begin

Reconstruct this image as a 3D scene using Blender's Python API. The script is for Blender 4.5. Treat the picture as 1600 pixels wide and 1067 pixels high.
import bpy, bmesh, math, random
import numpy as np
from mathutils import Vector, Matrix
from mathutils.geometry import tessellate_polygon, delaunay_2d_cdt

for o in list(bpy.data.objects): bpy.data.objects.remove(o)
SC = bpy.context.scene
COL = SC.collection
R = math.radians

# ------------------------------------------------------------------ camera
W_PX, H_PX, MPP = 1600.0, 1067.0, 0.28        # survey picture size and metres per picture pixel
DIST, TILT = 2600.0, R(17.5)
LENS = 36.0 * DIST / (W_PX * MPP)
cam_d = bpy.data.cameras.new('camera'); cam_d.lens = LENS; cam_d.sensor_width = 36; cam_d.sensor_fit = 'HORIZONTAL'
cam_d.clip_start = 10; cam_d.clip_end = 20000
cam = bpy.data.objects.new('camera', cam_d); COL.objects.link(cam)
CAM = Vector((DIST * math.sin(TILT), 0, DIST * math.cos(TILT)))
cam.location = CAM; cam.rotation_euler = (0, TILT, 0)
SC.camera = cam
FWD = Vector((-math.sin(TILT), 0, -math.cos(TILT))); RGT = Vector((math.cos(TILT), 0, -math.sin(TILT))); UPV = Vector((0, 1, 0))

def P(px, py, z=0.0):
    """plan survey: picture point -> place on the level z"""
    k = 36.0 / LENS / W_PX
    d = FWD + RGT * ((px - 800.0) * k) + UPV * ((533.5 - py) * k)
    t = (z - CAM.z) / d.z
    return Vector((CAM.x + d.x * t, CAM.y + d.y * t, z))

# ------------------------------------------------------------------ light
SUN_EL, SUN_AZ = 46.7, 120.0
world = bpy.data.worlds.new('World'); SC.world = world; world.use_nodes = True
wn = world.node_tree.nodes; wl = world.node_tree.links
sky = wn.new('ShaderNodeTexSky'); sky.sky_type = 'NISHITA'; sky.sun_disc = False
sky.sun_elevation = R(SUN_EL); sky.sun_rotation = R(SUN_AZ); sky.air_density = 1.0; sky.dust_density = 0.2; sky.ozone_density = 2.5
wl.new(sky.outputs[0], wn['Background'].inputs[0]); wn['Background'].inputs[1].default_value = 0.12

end

EXERCISE PROMPT: All lines from the beginning of the material above through the one with "from mathutils.geometry import" need to be returned exactly; please return those and only those.

CORRECT ANSWER:
Reconstruct this image as a 3D scene using Blender's Python API. The script is for Blender 4.5. Treat the picture as 1600 pixels wide and 1067 pixels high.
import bpy, bmesh, math, random
import numpy as np
from mathutils import Vector, Matrix
from mathutils.geometry import tessellate_polygon, delaunay_2d_cdt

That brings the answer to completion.